┌─ Data

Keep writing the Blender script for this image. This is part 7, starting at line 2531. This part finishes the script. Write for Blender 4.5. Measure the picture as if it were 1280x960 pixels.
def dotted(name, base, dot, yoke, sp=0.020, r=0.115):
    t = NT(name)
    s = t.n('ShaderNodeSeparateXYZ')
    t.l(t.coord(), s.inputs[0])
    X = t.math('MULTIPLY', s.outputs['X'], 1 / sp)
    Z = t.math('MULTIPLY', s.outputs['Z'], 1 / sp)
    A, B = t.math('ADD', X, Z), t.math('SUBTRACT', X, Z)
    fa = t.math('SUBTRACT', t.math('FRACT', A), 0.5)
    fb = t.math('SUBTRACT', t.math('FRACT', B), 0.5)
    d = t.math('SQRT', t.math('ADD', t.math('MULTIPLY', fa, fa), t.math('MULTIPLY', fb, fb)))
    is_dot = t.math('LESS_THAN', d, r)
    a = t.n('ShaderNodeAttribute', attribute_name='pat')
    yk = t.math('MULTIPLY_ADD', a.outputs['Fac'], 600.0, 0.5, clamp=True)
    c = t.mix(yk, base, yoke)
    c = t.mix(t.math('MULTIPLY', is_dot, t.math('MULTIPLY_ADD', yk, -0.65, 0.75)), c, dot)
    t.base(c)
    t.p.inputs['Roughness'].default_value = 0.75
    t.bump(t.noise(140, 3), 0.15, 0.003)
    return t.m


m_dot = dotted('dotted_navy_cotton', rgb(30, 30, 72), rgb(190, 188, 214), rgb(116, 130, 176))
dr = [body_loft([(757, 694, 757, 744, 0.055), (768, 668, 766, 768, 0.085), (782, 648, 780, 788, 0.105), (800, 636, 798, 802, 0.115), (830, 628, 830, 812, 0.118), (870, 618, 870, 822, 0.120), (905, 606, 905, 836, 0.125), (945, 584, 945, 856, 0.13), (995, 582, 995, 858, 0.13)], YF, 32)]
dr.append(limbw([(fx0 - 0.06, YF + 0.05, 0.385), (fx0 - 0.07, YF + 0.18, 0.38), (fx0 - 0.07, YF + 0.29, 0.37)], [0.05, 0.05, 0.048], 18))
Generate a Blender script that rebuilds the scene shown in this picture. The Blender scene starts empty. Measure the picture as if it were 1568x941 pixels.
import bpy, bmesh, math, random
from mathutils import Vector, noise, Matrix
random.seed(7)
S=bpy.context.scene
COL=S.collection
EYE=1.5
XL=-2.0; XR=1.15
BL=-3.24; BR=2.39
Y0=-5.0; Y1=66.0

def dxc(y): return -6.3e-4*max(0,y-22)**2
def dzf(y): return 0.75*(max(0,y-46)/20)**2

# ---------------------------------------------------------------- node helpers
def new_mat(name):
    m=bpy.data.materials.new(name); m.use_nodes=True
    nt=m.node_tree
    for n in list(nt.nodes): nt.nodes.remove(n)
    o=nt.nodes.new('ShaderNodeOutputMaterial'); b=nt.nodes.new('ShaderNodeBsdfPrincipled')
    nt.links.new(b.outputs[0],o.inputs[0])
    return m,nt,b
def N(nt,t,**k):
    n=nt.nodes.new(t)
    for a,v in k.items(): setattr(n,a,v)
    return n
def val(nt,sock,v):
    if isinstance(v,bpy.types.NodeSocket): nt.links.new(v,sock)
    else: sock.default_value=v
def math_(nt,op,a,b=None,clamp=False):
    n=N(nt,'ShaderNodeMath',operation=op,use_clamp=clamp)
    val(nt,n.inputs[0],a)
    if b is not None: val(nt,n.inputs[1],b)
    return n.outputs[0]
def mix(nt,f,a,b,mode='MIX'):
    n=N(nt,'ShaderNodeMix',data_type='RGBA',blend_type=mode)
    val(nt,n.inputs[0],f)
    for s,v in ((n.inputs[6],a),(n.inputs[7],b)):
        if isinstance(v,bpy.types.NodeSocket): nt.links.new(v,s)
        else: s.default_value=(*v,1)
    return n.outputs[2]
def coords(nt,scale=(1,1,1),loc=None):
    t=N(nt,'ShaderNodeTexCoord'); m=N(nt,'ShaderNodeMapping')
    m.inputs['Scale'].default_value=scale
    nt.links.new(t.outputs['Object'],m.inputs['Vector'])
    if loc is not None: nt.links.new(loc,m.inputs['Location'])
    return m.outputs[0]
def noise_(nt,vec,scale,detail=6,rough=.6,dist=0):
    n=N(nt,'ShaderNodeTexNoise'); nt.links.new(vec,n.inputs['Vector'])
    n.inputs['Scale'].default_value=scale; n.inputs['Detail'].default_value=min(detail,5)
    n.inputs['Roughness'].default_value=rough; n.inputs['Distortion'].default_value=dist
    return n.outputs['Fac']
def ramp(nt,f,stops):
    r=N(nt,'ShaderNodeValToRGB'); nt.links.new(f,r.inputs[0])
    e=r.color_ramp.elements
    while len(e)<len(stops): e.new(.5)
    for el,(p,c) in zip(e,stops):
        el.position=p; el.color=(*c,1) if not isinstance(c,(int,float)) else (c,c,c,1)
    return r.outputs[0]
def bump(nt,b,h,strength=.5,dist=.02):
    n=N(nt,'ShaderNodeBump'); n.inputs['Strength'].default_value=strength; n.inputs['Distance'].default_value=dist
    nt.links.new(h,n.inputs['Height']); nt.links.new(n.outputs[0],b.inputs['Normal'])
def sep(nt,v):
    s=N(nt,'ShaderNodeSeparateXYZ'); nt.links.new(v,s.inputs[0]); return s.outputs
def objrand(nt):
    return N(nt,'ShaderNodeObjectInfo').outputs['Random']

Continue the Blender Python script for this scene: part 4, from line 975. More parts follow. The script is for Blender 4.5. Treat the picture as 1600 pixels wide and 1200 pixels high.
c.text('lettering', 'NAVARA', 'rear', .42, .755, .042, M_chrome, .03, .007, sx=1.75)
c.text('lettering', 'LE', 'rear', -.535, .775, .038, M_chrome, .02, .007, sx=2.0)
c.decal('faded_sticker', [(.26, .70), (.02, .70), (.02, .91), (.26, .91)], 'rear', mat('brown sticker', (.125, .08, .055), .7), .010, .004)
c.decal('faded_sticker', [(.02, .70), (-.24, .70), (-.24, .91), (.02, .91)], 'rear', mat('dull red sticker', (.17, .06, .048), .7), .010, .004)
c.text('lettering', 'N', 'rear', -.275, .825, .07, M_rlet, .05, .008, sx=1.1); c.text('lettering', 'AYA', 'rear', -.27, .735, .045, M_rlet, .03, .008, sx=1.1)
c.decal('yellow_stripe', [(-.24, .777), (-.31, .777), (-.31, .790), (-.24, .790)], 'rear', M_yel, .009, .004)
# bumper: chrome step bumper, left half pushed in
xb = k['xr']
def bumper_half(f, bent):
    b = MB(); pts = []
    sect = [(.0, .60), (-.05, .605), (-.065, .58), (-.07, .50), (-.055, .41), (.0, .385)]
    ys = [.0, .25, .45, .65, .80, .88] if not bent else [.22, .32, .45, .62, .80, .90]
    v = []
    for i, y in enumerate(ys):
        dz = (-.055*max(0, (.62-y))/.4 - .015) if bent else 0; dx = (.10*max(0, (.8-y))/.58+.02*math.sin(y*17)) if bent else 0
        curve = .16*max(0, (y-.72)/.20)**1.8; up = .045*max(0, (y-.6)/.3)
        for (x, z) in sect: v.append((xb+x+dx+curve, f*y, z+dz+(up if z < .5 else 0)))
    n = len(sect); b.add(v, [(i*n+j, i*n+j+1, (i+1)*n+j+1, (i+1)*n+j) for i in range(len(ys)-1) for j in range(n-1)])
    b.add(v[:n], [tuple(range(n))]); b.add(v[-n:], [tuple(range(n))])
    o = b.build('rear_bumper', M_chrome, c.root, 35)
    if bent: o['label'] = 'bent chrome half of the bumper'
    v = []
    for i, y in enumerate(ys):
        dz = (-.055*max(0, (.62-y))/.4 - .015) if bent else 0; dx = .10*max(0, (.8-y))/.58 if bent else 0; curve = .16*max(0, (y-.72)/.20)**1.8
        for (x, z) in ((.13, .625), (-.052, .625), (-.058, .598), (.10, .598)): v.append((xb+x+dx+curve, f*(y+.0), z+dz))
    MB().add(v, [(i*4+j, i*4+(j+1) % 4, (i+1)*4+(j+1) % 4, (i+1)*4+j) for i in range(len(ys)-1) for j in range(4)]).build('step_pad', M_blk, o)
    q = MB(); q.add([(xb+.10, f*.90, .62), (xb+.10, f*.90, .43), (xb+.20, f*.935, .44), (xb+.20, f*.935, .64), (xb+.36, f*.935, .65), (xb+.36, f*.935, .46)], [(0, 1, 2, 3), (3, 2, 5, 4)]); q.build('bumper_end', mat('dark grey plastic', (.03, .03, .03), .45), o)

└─

▶ **Problem to work on**
Copy exactly, and only, the lines from the one containing "Generate a Blender" through the one containing "def dzf(y): return 0.75*(max(0,y-46)/20)**2".

▶ **The response**
Generate a Blender script that rebuilds the scene shown in this picture. The Blender scene starts empty. Measure the picture as if it were 1568x941 pixels.
import bpy, bmesh, math, random
from mathutils import Vector, noise, Matrix
random.seed(7)
S=bpy.context.scene
COL=S.collection
EYE=1.5
XL=-2.0; XR=1.15
BL=-3.24; BR=2.39
Y0=-5.0; Y1=66.0

def dxc(y): return -6.3e-4*max(0,y-22)**2
def dzf(y): return 0.75*(max(0,y-46)/20)**2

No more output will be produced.